Set down all of the data exactly as it appears.

>> begin

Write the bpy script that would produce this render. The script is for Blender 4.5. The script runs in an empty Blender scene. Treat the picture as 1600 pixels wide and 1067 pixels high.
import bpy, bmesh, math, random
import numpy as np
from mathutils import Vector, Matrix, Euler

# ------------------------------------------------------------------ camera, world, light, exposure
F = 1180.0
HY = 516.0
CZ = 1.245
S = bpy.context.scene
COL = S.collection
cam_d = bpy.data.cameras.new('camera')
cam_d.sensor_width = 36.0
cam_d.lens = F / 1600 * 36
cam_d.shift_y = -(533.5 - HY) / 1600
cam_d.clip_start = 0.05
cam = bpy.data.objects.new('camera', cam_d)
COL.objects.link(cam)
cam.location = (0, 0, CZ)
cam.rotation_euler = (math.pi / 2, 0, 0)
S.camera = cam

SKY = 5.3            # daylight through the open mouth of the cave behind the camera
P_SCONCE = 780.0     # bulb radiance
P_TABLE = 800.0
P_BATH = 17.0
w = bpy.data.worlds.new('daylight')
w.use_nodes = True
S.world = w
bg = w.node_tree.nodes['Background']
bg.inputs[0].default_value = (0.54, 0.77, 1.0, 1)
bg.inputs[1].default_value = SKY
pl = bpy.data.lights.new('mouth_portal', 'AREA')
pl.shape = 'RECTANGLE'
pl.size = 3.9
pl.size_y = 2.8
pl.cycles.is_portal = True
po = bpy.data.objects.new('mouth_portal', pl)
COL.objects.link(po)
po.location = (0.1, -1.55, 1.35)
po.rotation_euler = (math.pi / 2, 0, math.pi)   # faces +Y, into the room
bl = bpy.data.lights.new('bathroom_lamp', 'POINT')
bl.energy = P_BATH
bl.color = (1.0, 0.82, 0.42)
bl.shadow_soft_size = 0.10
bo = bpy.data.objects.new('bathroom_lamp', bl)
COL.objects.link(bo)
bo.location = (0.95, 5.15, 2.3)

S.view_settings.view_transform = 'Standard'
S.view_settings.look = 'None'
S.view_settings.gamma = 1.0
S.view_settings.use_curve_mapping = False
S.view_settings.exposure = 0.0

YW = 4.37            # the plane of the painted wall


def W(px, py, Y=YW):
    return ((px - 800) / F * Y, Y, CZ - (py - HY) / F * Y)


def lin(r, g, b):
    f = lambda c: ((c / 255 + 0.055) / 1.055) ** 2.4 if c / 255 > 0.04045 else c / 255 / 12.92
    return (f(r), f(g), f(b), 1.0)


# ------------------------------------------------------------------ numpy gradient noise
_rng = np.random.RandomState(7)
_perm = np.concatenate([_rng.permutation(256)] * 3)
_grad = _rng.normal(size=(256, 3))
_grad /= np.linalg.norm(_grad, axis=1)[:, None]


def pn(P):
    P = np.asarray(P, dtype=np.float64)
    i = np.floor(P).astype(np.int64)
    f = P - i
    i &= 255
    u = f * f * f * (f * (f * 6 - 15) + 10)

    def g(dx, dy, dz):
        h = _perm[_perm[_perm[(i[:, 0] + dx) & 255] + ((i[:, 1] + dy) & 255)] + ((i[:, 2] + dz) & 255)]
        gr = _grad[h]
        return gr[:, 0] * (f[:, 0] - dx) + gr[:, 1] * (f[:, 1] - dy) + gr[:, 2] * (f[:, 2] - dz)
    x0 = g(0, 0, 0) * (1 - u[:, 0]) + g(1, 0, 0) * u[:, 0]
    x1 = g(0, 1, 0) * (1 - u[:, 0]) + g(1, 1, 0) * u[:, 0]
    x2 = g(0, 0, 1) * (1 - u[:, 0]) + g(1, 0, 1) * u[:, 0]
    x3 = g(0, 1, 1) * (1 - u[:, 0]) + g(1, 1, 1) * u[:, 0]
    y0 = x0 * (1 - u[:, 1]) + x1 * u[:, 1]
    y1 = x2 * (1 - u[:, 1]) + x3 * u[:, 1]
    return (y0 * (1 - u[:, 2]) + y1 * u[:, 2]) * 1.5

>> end

Result for this task:
Write the bpy script that would produce this render. The script is for Blender 4.5. The script runs in an empty Blender scene. Treat the picture as 1600 pixels wide and 1067 pixels high.
import bpy, bmesh, math, random
import numpy as np
from mathutils import Vector, Matrix, Euler

# ------------------------------------------------------------------ camera, world, light, exposure
F = 1180.0
HY = 516.0
CZ = 1.245
S = bpy.context.scene
COL = S.collection
cam_d = bpy.data.cameras.new('camera')
cam_d.sensor_width = 36.0
cam_d.lens = F / 1600 * 36
cam_d.shift_y = -(533.5 - HY) / 1600
cam_d.clip_start = 0.05
cam = bpy.data.objects.new('camera', cam_d)
COL.objects.link(cam)
cam.location = (0, 0, CZ)
cam.rotation_euler = (math.pi / 2, 0, 0)
S.camera = cam

SKY = 5.3            # daylight through the open mouth of the cave behind the camera
P_SCONCE = 780.0     # bulb radiance
P_TABLE = 800.0
P_BATH = 17.0
w = bpy.data.worlds.new('daylight')
w.use_nodes = True
S.world = w
bg = w.node_tree.nodes['Background']
bg.inputs[0].default_value = (0.54, 0.77, 1.0, 1)
bg.inputs[1].default_value = SKY
pl = bpy.data.lights.new('mouth_portal', 'AREA')
pl.shape = 'RECTANGLE'
pl.size = 3.9
pl.size_y = 2.8
pl.cycles.is_portal = True
po = bpy.data.objects.new('mouth_portal', pl)
COL.objects.link(po)
po.location = (0.1, -1.55, 1.35)
po.rotation_euler = (math.pi / 2, 0, math.pi)   # faces +Y, into the room
bl = bpy.data.lights.new('bathroom_lamp', 'POINT')
bl.energy = P_BATH
bl.color = (1.0, 0.82, 0.42)
bl.shadow_soft_size = 0.10
bo = bpy.data.objects.new('bathroom_lamp', bl)
COL.objects.link(bo)
bo.location = (0.95, 5.15, 2.3)

S.view_settings.view_transform = 'Standard'
S.view_settings.look = 'None'
S.view_settings.gamma = 1.0
S.view_settings.use_curve_mapping = False
S.view_settings.exposure = 0.0

YW = 4.37            # the plane of the painted wall


def W(px, py, Y=YW):
    return ((px - 800) / F * Y, Y, CZ - (py - HY) / F * Y)


def lin(r, g, b):
    f = lambda c: ((c / 255 + 0.055) / 1.055) ** 2.4 if c / 255 > 0.04045 else c / 255 / 12.92
    return (f(r), f(g), f(b), 1.0)


# ------------------------------------------------------------------ numpy gradient noise
_rng = np.random.RandomState(7)
_perm = np.concatenate([_rng.permutation(256)] * 3)
_grad = _rng.normal(size=(256, 3))
_grad /= np.linalg.norm(_grad, axis=1)[:, None]


def pn(P):
    P = np.asarray(P, dtype=np.float64)
    i = np.floor(P).astype(np.int64)
    f = P - i
    i &= 255
    u = f * f * f * (f * (f * 6 - 15) + 10)

    def g(dx, dy, dz):
        h = _perm[_perm[_perm[(i[:, 0] + dx) & 255] + ((i[:, 1] + dy) & 255)] + ((i[:, 2] + dz) & 255)]
        gr = _grad[h]
        return gr[:, 0] * (f[:, 0] - dx) + gr[:, 1] * (f[:, 1] - dy) + gr[:, 2] * (f[:, 2] - dz)
    x0 = g(0, 0, 0) * (1 - u[:, 0]) + g(1, 0, 0) * u[:, 0]
    x1 = g(0, 1, 0) * (1 - u[:, 0]) + g(1, 1, 0) * u[:, 0]
    x2 = g(0, 0, 1) * (1 - u[:, 0]) + g(1, 0, 1) * u[:, 0]
    x3 = g(0, 1, 1) * (1 - u[:, 0]) + g(1, 1, 1) * u[:, 0]
    y0 = x0 * (1 - u[:, 1]) + x1 * u[:, 1]
    y1 = x2 * (1 - u[:, 1]) + x3 * u[:, 1]
    return (y0 * (1 - u[:, 2]) + y1 * u[:, 2]) * 1.5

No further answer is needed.